Women especially are surprised to learn their partner's lover is often less attractive, in poor shape and perhaps more openly promiscuous so to speak. This is not uncommon. Slumming it seems to be the norm among male cheaters out looking for some strange.

Studies have shown cheaters consider their partners more attractive than their affair mates. Only 30 percent of men cheated with women younger than their significant others. Only 1/4 described their affair mates as more interesting or in better shape than their significant others.
Male cheaters often describe their affair mates as better listeners, more passionate and caring than their significant others. However, in any other scenario other than infidelity counselors would call foul at such nonsense citing this as an excuse response. If I found my lover to be more passionate, caring and more genuinely invested in my feelings I would leave my significant other. If discovered, I certainly would not beg her forgiveness and vow to never do it again.

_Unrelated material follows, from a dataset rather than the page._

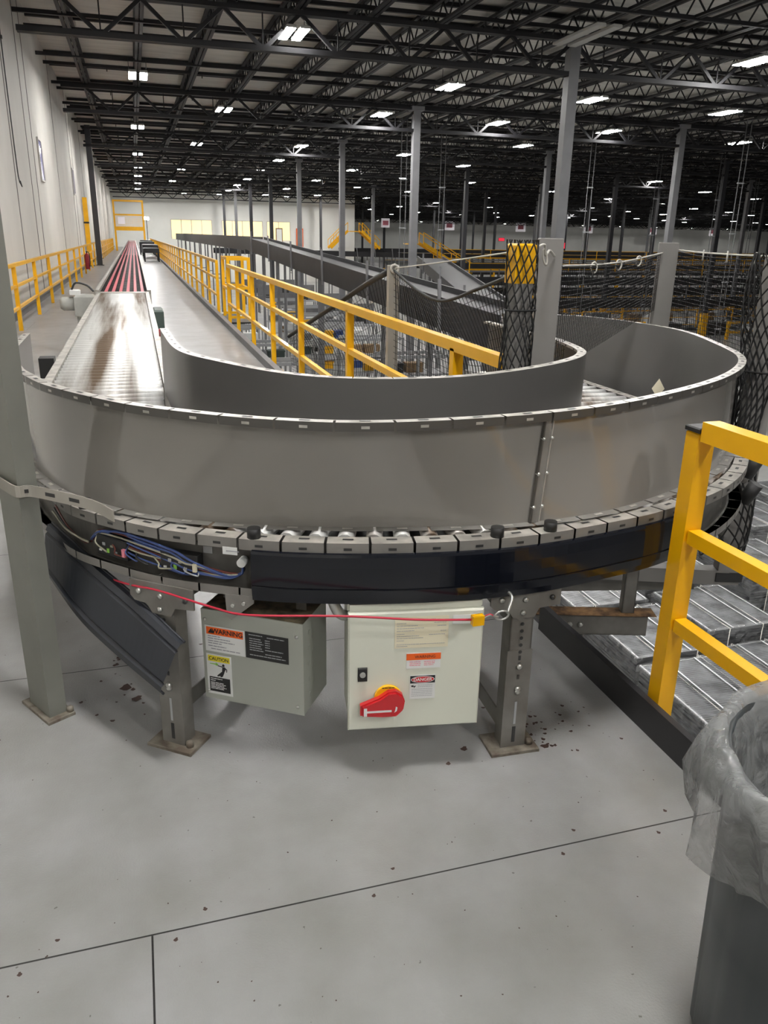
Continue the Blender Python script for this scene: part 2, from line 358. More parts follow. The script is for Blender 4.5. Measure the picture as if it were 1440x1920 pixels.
# ------------------------------------------------------------------ ceiling lamps
rows_wash = 1
def make_lamp(loc, label):
    t = thing('ceiling_lamp', label, 'ceiling lamp', loc, 'twin high-bay ceiling lamps')
    x, y, z = loc
    for s in (-1, 1):
        obj('lamp_housing', MB().obox((x+s*.16-.11,y-.6,z), (1,0,0), (0,1,0), (0,0,1), .22, 1.2, .07, bev=.02), 'lampoff', t)
        obj('lit_tube', MB().box((x+s*.16-.10,y-.58,z-.012), (x+s*.16+.10,y+.58,z-.001)), 'lampon', t)
    obj('mounting_bar', MB().box((x-.3,y-.03,z+.07), (x+.3,y+.03,z+.10)), 'steel', t)
    for s in (-1, 1): obj('hanger_wire', MB().tube([(x+s*.25,y,z+.1),(x+s*.25,y,6.47)], .008, 4), 'steel', t)
    return t
LZ = 6.0
rows = [('mezzanine aisle', [(.6,-6),(.6,1.5),(.55,8),(.55,14.5),(.5,27.3),(.55,39.8),(.62,53),(.7,63.2),(.75,73),(.8,83.5),(.82,94),(.85,103)]),
        ('first bay past the mezzanine', [(3.9,-4),(5.2,7.7),(3.9,20.5),(3.6,33.05),(3.5,45.7),(3.7,63.4),(3.7,78)]),
        ('near column row', [(9.7,6.5),(9.7,13),(9.65,25.4),(9.35,31.8),(8.7,44.2),(9.0,53),(9.1,61.9),(9.5,71.7),(9.7,80.6),(10.0,90.8),(10.0,101)]),
        ('second bay past the mezzanine', [(15.5,6),(15.5,12.5),(15.5,19.0),(14.8,25.8),(14.3,32.1),(14.9,46),(15,58),(15,70),(15,84),(15,98)]),
        ('third bay past the mezzanine', [(21,19.5),(20.45,26.3),(19.6,32.5),(18.8,39),(20.5,51),(20.5,63),(20.5,77),(20.5,95)])]
far_x = [27+11.5*q for q in range(12)]
for q, X in enumerate(far_x):
    ys = [Y for Y in (33.5+16*r+(7 if q % 2 else 0) for r in range(9)) if X < .92*Y+1 and not (X < 28.5 and Y > 106)]
    if ys: rows.append(('%s lamp row out' % ordw(q+5), [(X, Y) for Y in ys]))
lamp0 = None; nl = 0
rows.append(('distant dock wall, added to brighten it', [(40+13*q, 226) for q in range(13)]))  # made-up lamp row, there only to wash the dock wall with light
rows.append(('office end wall, added to light it', [(6,101.5),(12,103),(18,101.5),(24,103)]))  # extra lamps added because the end wall came out too dark
for nm, pts in rows:
    for i, (X, Y) in enumerate(pts):
        lb = 'twin-tube ceiling lamp above the %s, %s from the camera' % (nm, ordw(i))
        if lamp0 is None: lamp0 = make_lamp((0,0,LZ), lb); lk = kids(lamp0); lamp0.location = (X, Y, LZ)
        else: copy_tree(lamp0, (X, Y, LZ), None, lb, children=lk)
        nl += 1
t = thing('ceiling_lamp', 'unlit twin-tube ceiling lamp under the girder at the nearest big column', 'ceiling lamp', (10.2,18.3,6.0))
for s in (-1, 1): obj('lamp_housing', MB().obox((10.2+s*.2-.11,17.3,6.0), (1,0,0), (0,1,0), (0,0,1), .22, 2.0, .07, bev=.02), 'lampoff', t)
obj('mounting_bar', MB().box((9.9,18.27,6.07), (10.5,18.33,6.10)), 'steel', t)
m = MB().tube([(10.0,18.3,6.1),(10.0,18.3,6.5)], .008, 4); obj('hanger_wire', m, 'steel', t)

# ------------------------------------------------------------------ curved roller conveyor
def p2(pts, n, z): return spline([(x, y, z) for x, y in pts], n)
GT = [(-.545,4.4),(-.533,3.79),(-.481,3.463),(-.444,3.25),(-.39,3.091),(-.30,2.874),(-.12,2.598),(.036,2.423),(.323,2.211),(.639,2.10),(1.12,2.115),(1.579,2.254),(2.158,2.579),(2.60,3.0),(2.86,3.5),(3.06,4.05),(3.06,4.5),(2.95,4.90),(2.65,5.17),(2.45,5.22)]
GB = [(-.55,4.4),(-.54,3.79),(-.50,3.42),(-.44,3.16),(-.372,2.96),(-.277,2.745),(-.145,2.569),(.012,2.42),(.276,2.277),(.665,2.155),(1.126,2.09),(1.567,2.18),(2.13,2.49),(2.55,2.95),(2.80,3.5),(2.98,4.05),(2.98,4.45),(2.88,4.83),(2.6,5.10),(2.42,5.15)]
FO = [(-.57,4.4),(-.575,3.8),(-.53,3.4),(-.45,3.07),(-.36,2.84),(-.27,2.62),(-.11,2.43),(.02,2.31),(.17,2.215),(.36,2.12),(.63,2.04),(.9,2.0),(1.13,2.0),(1.4,2.045),(1.63,2.105),(2.0,2.27),(2.34,2.55),(2.58,2.9),(2.68,3.25),(2.70,3.6),(2.70,5.0)]
FI = [(.13,4.5),(.15,3.75),(.275,3.36),(.529,2.95),(.839,2.80),(1.226,2.81),(1.69,3.04),(1.97,3.33),(2.09,3.68),(2.11,4.1),(2.11,5.0)]
IT = [(.105,4.55),(.112,4.3),(.15,3.682),(.275,3.333),(.529,2.925),(.839,2.767),(1.226,2.779),(1.694,3.011),(1.98,3.295),(2.095,3.679),(2.115,3.907),(2.115,4.3),(2.115,4.7)]
cv = thing('curve_conveyor', 'large grey roller conveyor curve with tall guards turning back on itself', 'conveyor', (1.1,3.6,0))
def loft(a, b, th, na, zl=1.):
    """a thin sheet standing between polyline b (bottom) and a (top)"""
    m = MB(); n = len(a); R = normals2(a); Q = [p+r*-th for p, r in zip(a, R)]; Q2 = [p+r*-th for p, r in zip(b, R)]
    k = 5
    m.grid([[q.lerp(p, i/k) for p, q in zip(a, b)] for i in range(k+1)])
    m.grid([[p.lerp(q, i/k) for p, q in zip(Q, Q2)] for i in range(k+1)], na)
    m.add(list(a)+list(Q), [(i,i+1,n+i+1,n+i) for i in range(n-1)], 2); m.add(list(b)+list(Q2), [(i+1,i,n+i,n+i+1) for i in range(n-1)])
    for j in (0, n-1): m.add([a[j],b[j],Q2[j],Q[j]], [(0,1,2,3)])
    return m
NG = 150
gt, gb = p2(GT, NG, 1.13), p2(GB, NG, .785)
for p in gb:
    if p.x > 1.5: f_ = min(1, max(0, (p.y-2.9)/.6)); p.z -= .22*f_*f_*(3-2*f_)
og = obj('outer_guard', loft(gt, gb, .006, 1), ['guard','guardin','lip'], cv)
def tabs(line, R, N, gap, w, drop, holes=True, o0=0., under=False):
    """row of bent sheet tabs along a rim"""
    m = MB(); n = len(line)
    for k in range(N):
        a = (k+gap)/N*(n-1); b = (k+1)/N*(n-1); rows = []
        ts = [a+(b-a)*q/3 for q in range(4)]
        P = lambda t: line[int(t)].lerp(line[min(int(t)+1,n-1)], t-int(t)); Q = lambda t: R[min(int(round(t)),n-1)]
        if under: prof = [(o0,0),(o0+w,0),(o0+w,drop)]
        else: prof = [(o0,0),(o0+w,0),(o0+w,-drop)]
        for i in range(2): m.grid([[P(t)+Q(t)*prof[i+d][0]+V((0,0,prof[i+d][1])) for t in ts] for d in (0, 1)], i, False)
        if holes:
            c = P((a+b)/2)+Q((a+b)/2)*(o0+w*.45)+V((0,0,.0015 if not under else -.0015)); d = (P(b)-P(a)).normalized(); r = Q((a+b)/2)
            m.add([c+d*x*.016+r*y*.006 for x, y in ((-1,-1),(1,-1),(1,1),(-1,1))], [(0,1,2,3)], 2)
            if drop and not under:
                c = P((a+b)/2)+Q((a+b)/2)*(o0+w+.001)+V((0,0,-drop*.55)); m.add([c+d*x*.012+V((0,0,y*.004)) for x, y in ((-1,-1),(1,-1),(1,1),(-1,1))], [(0,1,2,3)], 3)
    return m
R = normals2(gt)
obj('guard_rim', tabs(gt, R, 46, .045, .028, .026), ['lip','tab','dark','lip'], cv, 'bent lip of tabs along the top of the outer guard')
R = normals2(gb)
obj('guard_foot', tabs(gb, R, 46, .05, .035, 0, True), ['frame','frame','lip'], cv)
it = p2(IT, 90, 1.13); ib = p2([(x, y) for x, y in IT], 90, .79)
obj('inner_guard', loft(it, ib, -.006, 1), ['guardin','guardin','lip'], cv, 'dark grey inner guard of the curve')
obj('guard_rim', tabs(it, [-r for r in normals2(it)], 32, .03, .035, .012), ['lip','lip','dark','dark'], cv)
fo = p2(FO, 160, .778); fi = p2(FI, 120, .778)
R = normals2(fo); RI = normals2(fi)
def sweep(line, R, prof, mi=0):
    return MB().grid([[p+r*o+V((0,0,z-p.z)) for p, r in zip(line, R)] for o, z in prof], mi, False)
obj('side_frame', sweep(fo, R, [(-.058,.776),(-.058,.592),(0,.592)]), 'channel', cv)
obj('frame_rim', tabs(fo, R, 56, .06, .055, .034, True, -.055), ['frametop','frame','dark','dark'], cv, 'dusty bent top flange tabs of the outer frame')
fb = [V((p.x, p.y, .592)) for p in fo]
obj('frame_foot', tabs(fb, R, 56, .05, .05, .028, False, -.05, True), ['frame','frame','dark'], cv)
obj('side_frame', sweep(fi, [-r for r in RI], [(0,.778),(.03,.778),(.03,.60),(0,.60)]), 'frame', cv)
obj('bed_pan', MB().grid([[V((p.x,p.y,.60)) for p in [fi[int(i/59*119)] for i in range(60)]], [V((p.x,p.y,.60))-r*.06 for p, r in [(fo[int(i/59*159)], R[int(i/59*159)]) for i in range(60)]]]), 'dark', cv)
def at(line, f): t = f*(len(line)-1); i = min(int(t), len(line)-2); return line[i].lerp(line[i+1], t-i)
fo_c = [p for i, p in enumerate(fo) if p.x < 2.69 or p.y < 3.62]; fi_c = [p for p in fi if p.x < 2.1 or p.y < 3.75]
fo_c = [p for p in fo_c if not (p.x < -.5 and p.y > 3.8)]; fi_c = [p for p in fi_c if not (p.x < .2 and p.y > 3.8)]
NR = 60
for k in range(NR):
    a = at(fi_c, k/(NR-1)); b = at(fo_c, k/(NR-1)); d = (b-a).normalized()
    a = V((a.x,a.y,.757)); b = V((b.x,b.y,.757))-d*.062
    obj('roller', MB().tube([a,b], [.019,.027], 10), 'roller', cv)
for k in range(6):
    y = 3.90+k*.115; obj('roller', MB().cyl((-.50,y,.752), (.085,y,.752), .040, 12), 'roller', cv)
for k in range(12):
    y = 3.70+k*.108; obj('roller', MB().cyl((2.125,y,.752), (2.64,y,.752), .030, 12), 'roller', cv)
for x in (-.228,.278,.995,1.160,2.60):
    i = min(range(160), key=lambda i: abs(fo[i].x-x)+(10 if fo[i].y > 3.3 else 0)); p = fo[i]-R[i]*.02
    obj('rubber_stop', MB().cyl((p.x,p.y,.778), (p.x,p.y,.808), .020, 14), 'black', cv)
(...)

So why cheat? As mentioned earlier, I see no need to mislead anyone about myself or my desire to remain non-committed. I don't feel I need to initially state up front my position with every person I meet. If I see the person is beginning to move us beyond friendship I do make it clear I have no intention of being anyone's partner. I have personal goals for myself that require my full attention. This is not to say I do not welcome close friendship or cuddling or even more.

My female cheating friends often say their affair partners are better listeners; more affectionate, more passionate and more attentive to their emotional needs than their significant others. Perhaps this is true as women value these relationship traits in general. However, in almost every instance among my female cheater friends a few other factors are at play. I have found they prefer affair partners who are more attractive, in better shape and earn more money than their significant others.

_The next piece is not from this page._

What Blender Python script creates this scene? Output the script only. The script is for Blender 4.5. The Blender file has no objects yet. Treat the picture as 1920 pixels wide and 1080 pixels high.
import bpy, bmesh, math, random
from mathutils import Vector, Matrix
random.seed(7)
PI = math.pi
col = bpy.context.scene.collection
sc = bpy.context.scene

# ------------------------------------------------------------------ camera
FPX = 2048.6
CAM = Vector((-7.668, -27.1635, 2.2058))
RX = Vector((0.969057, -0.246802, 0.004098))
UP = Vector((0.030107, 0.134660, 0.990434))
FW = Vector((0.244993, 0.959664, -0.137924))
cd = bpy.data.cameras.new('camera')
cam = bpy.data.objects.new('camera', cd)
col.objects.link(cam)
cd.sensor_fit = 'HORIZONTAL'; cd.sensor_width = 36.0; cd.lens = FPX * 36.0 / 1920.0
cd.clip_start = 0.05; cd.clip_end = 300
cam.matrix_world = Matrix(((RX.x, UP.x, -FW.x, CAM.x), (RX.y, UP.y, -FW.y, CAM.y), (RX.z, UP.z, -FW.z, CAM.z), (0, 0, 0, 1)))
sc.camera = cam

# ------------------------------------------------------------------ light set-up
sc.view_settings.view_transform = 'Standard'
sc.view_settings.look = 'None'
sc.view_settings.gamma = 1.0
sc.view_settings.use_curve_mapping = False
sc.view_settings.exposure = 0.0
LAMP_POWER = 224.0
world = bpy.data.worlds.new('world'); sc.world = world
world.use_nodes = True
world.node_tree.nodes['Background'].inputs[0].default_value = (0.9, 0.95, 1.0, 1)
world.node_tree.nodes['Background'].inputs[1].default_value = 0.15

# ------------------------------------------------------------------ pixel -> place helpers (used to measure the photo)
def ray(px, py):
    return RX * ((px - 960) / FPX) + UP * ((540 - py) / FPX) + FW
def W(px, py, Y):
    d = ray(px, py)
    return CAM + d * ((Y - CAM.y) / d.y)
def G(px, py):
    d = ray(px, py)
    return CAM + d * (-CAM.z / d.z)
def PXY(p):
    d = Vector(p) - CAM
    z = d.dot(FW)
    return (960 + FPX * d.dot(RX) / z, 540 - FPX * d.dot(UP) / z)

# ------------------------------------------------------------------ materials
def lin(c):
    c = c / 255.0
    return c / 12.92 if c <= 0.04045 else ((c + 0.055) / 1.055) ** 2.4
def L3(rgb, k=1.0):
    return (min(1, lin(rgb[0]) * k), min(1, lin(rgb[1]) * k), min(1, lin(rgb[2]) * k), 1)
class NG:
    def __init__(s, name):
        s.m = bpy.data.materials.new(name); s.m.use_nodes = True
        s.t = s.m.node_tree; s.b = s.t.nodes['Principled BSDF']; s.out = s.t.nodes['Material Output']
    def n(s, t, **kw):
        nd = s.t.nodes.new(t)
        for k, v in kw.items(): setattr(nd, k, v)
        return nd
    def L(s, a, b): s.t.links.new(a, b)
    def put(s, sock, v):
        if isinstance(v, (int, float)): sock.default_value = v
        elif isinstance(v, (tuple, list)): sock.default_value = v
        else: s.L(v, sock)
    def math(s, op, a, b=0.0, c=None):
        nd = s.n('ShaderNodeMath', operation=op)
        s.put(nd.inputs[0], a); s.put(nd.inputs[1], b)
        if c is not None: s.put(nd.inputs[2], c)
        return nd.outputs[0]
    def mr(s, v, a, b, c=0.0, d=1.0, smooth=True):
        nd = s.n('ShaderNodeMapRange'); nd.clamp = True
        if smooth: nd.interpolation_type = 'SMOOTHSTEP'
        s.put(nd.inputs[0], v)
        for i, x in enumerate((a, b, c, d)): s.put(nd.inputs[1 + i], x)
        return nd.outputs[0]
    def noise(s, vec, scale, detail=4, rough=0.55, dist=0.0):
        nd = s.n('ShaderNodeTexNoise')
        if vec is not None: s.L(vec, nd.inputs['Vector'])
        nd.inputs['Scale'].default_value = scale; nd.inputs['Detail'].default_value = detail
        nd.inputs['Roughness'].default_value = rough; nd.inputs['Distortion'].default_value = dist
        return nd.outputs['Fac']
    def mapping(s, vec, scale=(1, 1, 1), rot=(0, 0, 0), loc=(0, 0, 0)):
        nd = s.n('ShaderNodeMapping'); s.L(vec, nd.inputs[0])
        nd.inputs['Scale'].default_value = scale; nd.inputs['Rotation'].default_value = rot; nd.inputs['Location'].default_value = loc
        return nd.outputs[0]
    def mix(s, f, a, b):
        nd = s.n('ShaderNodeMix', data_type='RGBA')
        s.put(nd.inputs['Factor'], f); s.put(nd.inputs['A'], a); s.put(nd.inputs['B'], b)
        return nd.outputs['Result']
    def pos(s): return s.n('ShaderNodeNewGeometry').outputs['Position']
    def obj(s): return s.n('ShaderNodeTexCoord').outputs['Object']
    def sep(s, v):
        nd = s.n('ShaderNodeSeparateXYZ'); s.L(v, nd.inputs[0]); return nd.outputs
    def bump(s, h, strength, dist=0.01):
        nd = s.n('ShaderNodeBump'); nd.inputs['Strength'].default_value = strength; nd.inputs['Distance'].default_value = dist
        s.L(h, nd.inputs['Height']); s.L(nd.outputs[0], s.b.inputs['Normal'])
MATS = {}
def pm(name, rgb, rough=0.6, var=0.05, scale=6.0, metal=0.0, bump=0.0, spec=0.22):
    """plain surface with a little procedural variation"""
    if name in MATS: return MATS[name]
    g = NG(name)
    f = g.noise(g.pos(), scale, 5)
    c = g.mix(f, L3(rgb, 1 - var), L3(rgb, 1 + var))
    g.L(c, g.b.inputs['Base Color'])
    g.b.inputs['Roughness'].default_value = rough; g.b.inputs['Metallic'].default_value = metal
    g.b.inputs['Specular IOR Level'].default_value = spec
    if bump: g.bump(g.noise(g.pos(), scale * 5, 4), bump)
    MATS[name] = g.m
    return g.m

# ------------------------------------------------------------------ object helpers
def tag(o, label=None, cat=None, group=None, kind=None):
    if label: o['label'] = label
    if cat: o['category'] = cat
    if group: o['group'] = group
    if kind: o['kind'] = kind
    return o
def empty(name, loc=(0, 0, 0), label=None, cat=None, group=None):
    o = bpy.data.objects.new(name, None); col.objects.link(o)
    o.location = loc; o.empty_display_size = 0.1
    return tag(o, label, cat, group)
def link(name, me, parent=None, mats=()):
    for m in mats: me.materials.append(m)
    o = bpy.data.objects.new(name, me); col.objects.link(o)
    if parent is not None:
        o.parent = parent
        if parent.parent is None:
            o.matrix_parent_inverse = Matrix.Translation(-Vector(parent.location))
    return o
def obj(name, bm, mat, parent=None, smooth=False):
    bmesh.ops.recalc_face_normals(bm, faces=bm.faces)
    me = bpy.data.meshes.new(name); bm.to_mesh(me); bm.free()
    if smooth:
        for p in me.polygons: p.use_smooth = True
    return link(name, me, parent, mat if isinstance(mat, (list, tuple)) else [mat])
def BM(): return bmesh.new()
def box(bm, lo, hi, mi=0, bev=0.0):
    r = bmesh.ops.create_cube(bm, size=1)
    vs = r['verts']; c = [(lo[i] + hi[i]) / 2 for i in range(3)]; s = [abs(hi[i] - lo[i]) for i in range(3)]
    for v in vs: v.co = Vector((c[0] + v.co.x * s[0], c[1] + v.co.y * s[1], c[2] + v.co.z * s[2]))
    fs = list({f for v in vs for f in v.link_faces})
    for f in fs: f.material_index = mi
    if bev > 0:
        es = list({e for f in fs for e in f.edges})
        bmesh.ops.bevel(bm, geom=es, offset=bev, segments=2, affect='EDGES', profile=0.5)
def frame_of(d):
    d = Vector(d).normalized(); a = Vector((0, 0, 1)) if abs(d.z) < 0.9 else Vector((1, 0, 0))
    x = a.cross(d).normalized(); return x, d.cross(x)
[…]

Many studies and articles have addressed cheating in relationships and infidelity in marriages. But how can a study accurately represent the facts if the participants are inherently known cheaters and liars? Perhaps an accurate study requires close examination of a cheater in his/her natural habitat. I have often been mislabeled as a cheater myself. So perhaps my colors somewhat resemble that of genuine cheaters. For this reason cheaters open up to me more than they would anyone else, stating I know what it's like to be the way they are.
To the untrained eye, perhaps I do resemble a cheater being seen out with a different partner most every weekend.

Cheaters I have encountered typically live stressful and constantly tumultuous double lives. They exist like criminals on the run always in hiding as a result of their own dishonesty. In general, they do not seem to be happy with themselves or capable of achieving satisfaction in committed relationships.

To the untrained eye, perhaps I do resemble a cheater being seen out with a different partner most every weekend. But I have found honesty and full disclosure to be the best policy. This has enabled me to operate out in the open without fear of who sees me or with whom. This is the difference between being a cheater and being happily single.